Indépendamment du fait d’autoriser le dopage ou pas, la responsabilité de l’entourage est un point que l’on pourrait déjà reprendre aujourd’hui. Et sur le sujet, j’aurais tendance à bannir du milieu du cyclisme les personnes impliquées dans le dopage. Il est hallucinant de voir les anciens dopés rester dans le milieu, dans l’encadrement des équipes. C’est une des raisons qui me poussent à être dubitatif sur le fait que le dopage ne soit plus présent dans le monde du cyclisme.

Par rapport à aujourd’hui, la transparence permettrait sans doute aux cyclistes de mieux ou en tout cas plus facilement s’informer. En complément d’imposer une responsabilité suffisante à ceux qui prescrivent les traitements dopants, il serait sans doute souhaitable d’aussi imposer une totale transparence dans le chef des médecins. L’articulation de cette transparence avec le respect de la vie privée des coureurs pourrait être complexe. Concernant toujours la transparence, elle devrait aussi porter sur les performances des athlètes. Une mesure qui me semble pourrait être déjà appliquée aujourd’hui serait d’imposer aux athlètes un capteur de puissance (et éventuellement d’autres capteurs tels que des cardiomètres) et de partager les données récoltées. Une évolution soudaine des performances d’un coureur permettrait de se poser des questions sur ce qui l’explique. Aujourd’hui, pour détecter des tricheurs. Dans le monde de Ploum, pour identifier les traitements qui marchent.

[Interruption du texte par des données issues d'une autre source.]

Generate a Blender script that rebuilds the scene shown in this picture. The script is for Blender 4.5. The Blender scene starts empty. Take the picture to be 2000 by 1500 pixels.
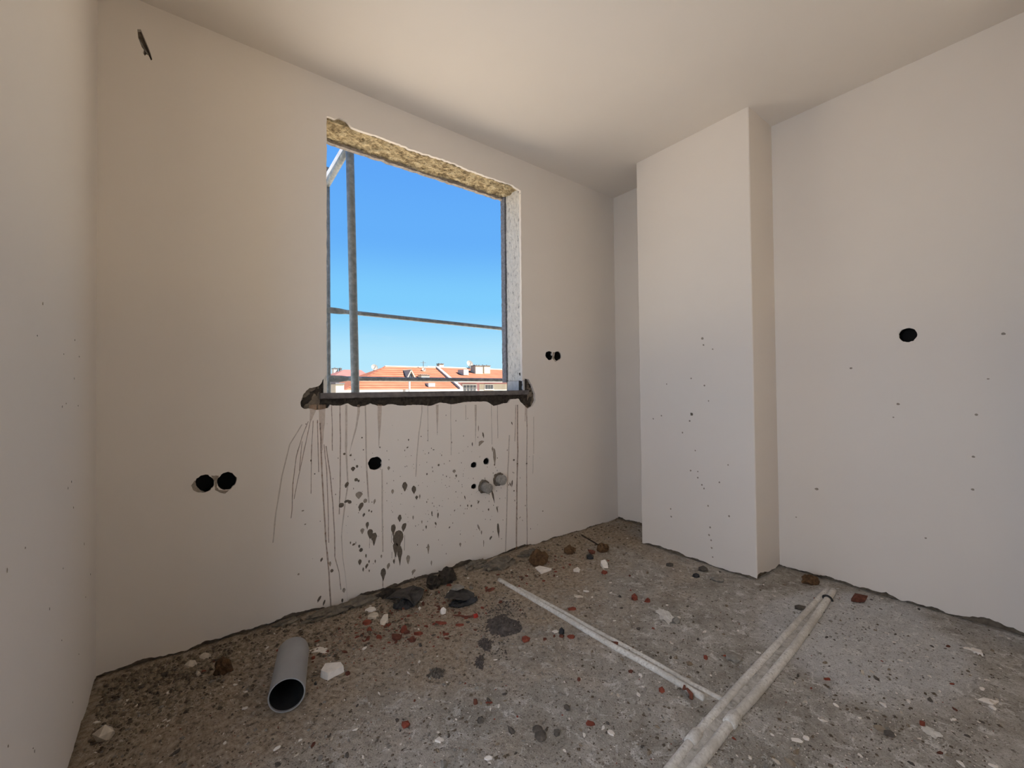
import bpy, bmesh, math, random
from mathutils import Vector, Matrix, noise
from mathutils.geometry import delaunay_2d_cdt

scene = bpy.context.scene
COL = scene.collection

# ------------------------------------------------------------------ camera
FPX = 827.5                                   # focal length in pixels of the 2000 x 1500 frame
CAM = Vector((0.0, -2.2296, 1.0725))
YAW, PITCH, ROLL = 0.6601, 0.0140, -0.0110
_F = Vector((math.sin(YAW) * math.cos(PITCH), math.cos(YAW) * math.cos(PITCH), math.sin(PITCH)))
_R0 = Vector((math.cos(YAW), -math.sin(YAW), 0.0))
_U0 = _R0.cross(_F)
_R = _R0 * math.cos(ROLL) + _U0 * math.sin(ROLL)
_U = _U0 * math.cos(ROLL) - _R0 * math.sin(ROLL)
cam_data = bpy.data.cameras.new("camera")
cam_data.sensor_fit = 'HORIZONTAL'
cam_data.sensor_width = 36.0
cam_data.lens = 36.0 * FPX / 2000.0
cam_data.clip_start = 0.02
cam_data.clip_end = 2000.0
cam = bpy.data.objects.new("camera", cam_data)
cam.matrix_world = Matrix(((_R.x, _U.x, -_F.x, CAM.x), (_R.y, _U.y, -_F.y, CAM.y),
                           (_R.z, _U.z, -_F.z, CAM.z), (0, 0, 0, 1)))
COL.objects.link(cam)
scene.camera = cam

# ------------------------------------------------------------------ sky, sun, exposure
world = bpy.data.worlds.new("sky")
scene.world = world
world.use_nodes = True
wn, wl = world.node_tree.nodes, world.node_tree.links
wn.clear()
w_out = wn.new('ShaderNodeOutputWorld')
w_bg = wn.new('ShaderNodeBackground')
w_bg.inputs['Strength'].default_value = 1.0
w_tc = wn.new('ShaderNodeTexCoord')
w_sep = wn.new('ShaderNodeSeparateXYZ')
w_ramp = wn.new('ShaderNodeValToRGB')
w_ramp.color_ramp.interpolation = 'EASE'
wl.new(w_tc.outputs['Generated'], w_sep.inputs[0])
wl.new(w_sep.outputs['Z'], w_ramp.inputs['Fac'])
els = w_ramp.color_ramp.elements
els[0].position, els[0].color = 0.0, (0.52, 0.83, 0.98, 1)
els[1].position, els[1].color = 1.0, (0.075, 0.27, 0.74, 1)
for pos, c in ((0.07, (0.47, 0.80, 0.98)), (0.20, (0.215, 0.61, 0.98)), (0.34, (0.135, 0.435, 0.95)), (0.48, (0.115, 0.385, 0.94))):
    e = els.new(pos)
    e.color = (*c, 1)
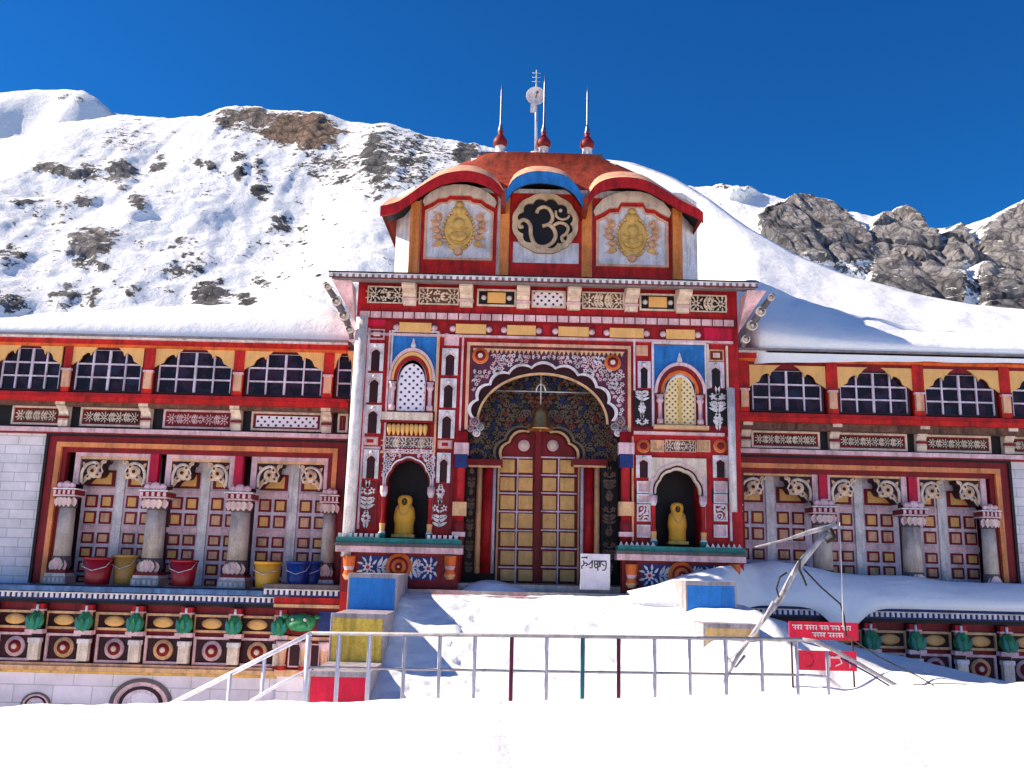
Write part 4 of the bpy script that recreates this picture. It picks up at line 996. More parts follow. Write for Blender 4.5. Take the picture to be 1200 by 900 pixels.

Reste la principale incitation à se doper, l’esprit de compétition et les gains associés à la victoire. Aujourd’hui, cela pousse au dopage. Dans le monde utopique de Ploum, cela ne pousserait-il pas les athlètes même en parfaite connaissance de cause à sacrifier un peu leur santé au profit de la performance ? Sacrifice d’autant plus simple à accepter que l’on pourra se rassurer en se disant que le risque pour la santé n’est pas certain. S’il y a une transparence sur ce chacun fait, on pourrait avoir des phénomènes de groupe où collectivement les athlètes prendraient trop de risque par rapport à leur santé. Leur encadrement aurait beau jeu alors, en cas de mise en cause, de plaider qu’à l’époque tout le monde considérait certains traitements comme sans danger.

Il faudrait donc réduire l’intérêt de tricher/de prendre des risques avec sa santé. Il faut donc réduire l’intérêt de gagner. En poussant cette idée à l’absurde, il faut en fait supprimer la compétition. Si l’on ne veut pas aller jusqu’à ce point, on doit réduire les flux financiers autour du sport. En imposant un salary cap ? Une limite aux gains offerts aux vainqueurs ? En limitant la publicité autour des évènements sportifs et les possibilités de sponsoring ? En supprimant ou limitant les droits télévisuels ? Ce ne serait pas magique vu que le dopage est aussi présent dans les courses amateurs mais cela réduirait l’incitation à aller trop loin.